An anonymous cartoon of DG, possibly inferring I needed a ladder to climb my mountains. Well only after an all-nighter in the back bar at the Kingshouse!
Another anonymous cartoon of DG from Edinburgh Squirrels days.
A 1979 wedding day message from Francois et Dominique, hinting that our kids might be numerous, and have little option in their early climbing careers. 'Premier de Cordee' was Caths first cover to cover French book. The Bagheera was my first little Matra sports car - with only 3 seats, and one was for me and one was for the dog!

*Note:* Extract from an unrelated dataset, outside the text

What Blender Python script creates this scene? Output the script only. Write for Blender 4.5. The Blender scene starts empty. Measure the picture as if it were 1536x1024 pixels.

Fraser Davidson observes his father - DD, and DG (fond of the barley, hops, and the rye - sleeping it off what was probably a Burns Supper in the dining room at 84 Fortuneswell in 1995. The archway to the lounge is a dead giveaway for the location. Mercifully, not a camera in sight. Just a talented cartoonist. Observational skills that are taking him far.
DG and DD observed in 1995 by Fraser Davidson.
Wee guy with short thick skier's legs runs marathon at Stoke on Trent or was this Bristol??? Never got under 3 hours- but got within 4 and 6 minutes of that. "Ba humbug"
Wee fella with short thick legs and now got a 'go faster' beard - runs the marathon. Torbay was tough- lots of significant up and downs around Newton Abbott. Nice finish along the seafront. 3 hrs 20 mins as I remember on 70 miles a week training. Knakkered for a month after wards.